George Enslin was educated at Higher Boys School in Wellington and Higher Boys School in Stellenbosch. He studied commercial art under Arthur Podolini-Volkmann at the School of Commercial and Fine Art in Cape Town in 1941 and under Maurice van Essche at the Continental School of Art in 1946. He then went on to study at Heatherley School of Fine Art in London in 1949, at Académie de la Grande Chaumière, Paris in 1950 and sculpture at the Academy of Fine Arts, Carrara, Italy, also in 1950. He returned to South Africa later the same year.
Enslin possessed an unquenchable wanderlust and travelled in many parts of the world by caravan and yacht. A gypsy-painter, he pitched camp and painted wherever the mood took him. He travelled to Japan in the 1960s to study Japanese woodblock printing, enamel work, bronze casting and pottery making. In 1966, during his sixth visit, he met Noriko in Osaka and they married in December that year.
Their marriage was not legally recognised under the apartheid laws of South Africa, so they travelled to England in 1967 where their marriage was registered and Noriko Enslin obtained British nationality.
In 1967, they lived on a yacht in Greece.
Their two daughters, Annette and Nancy, were born in Japan.
In 1972, Enslin and his family settled in Aegina near Athens, Greece. That same year, he died from a stroke. His wife and their two girls eventually returned to Japan.

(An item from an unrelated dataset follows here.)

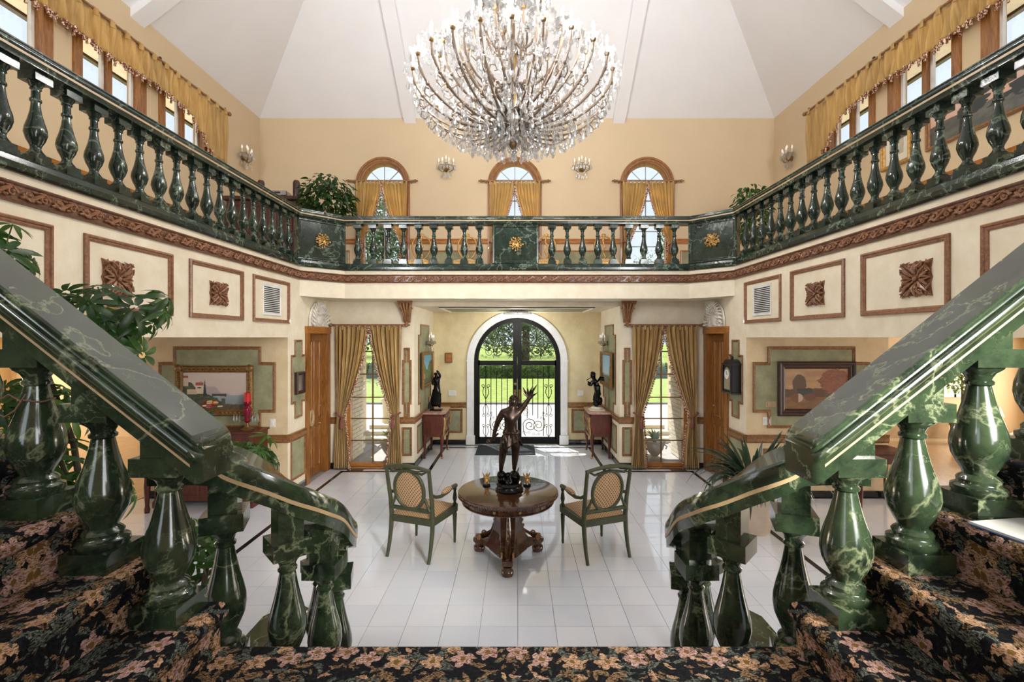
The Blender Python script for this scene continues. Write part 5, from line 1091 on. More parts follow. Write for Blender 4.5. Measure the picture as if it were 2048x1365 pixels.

Enslin produced paintings, drawings, mixed media artworks and sculptures. He held several solo exhibitions in various southern African cities between 1948 and 1970, and his work is represented in the Pretoria Art Museum; the William Humphries Art Gallery, Kimberley; Oliewenhuis Art Museum, Bloemfontein; Durban Art Gallery; and the University of Pretoria Art Collection.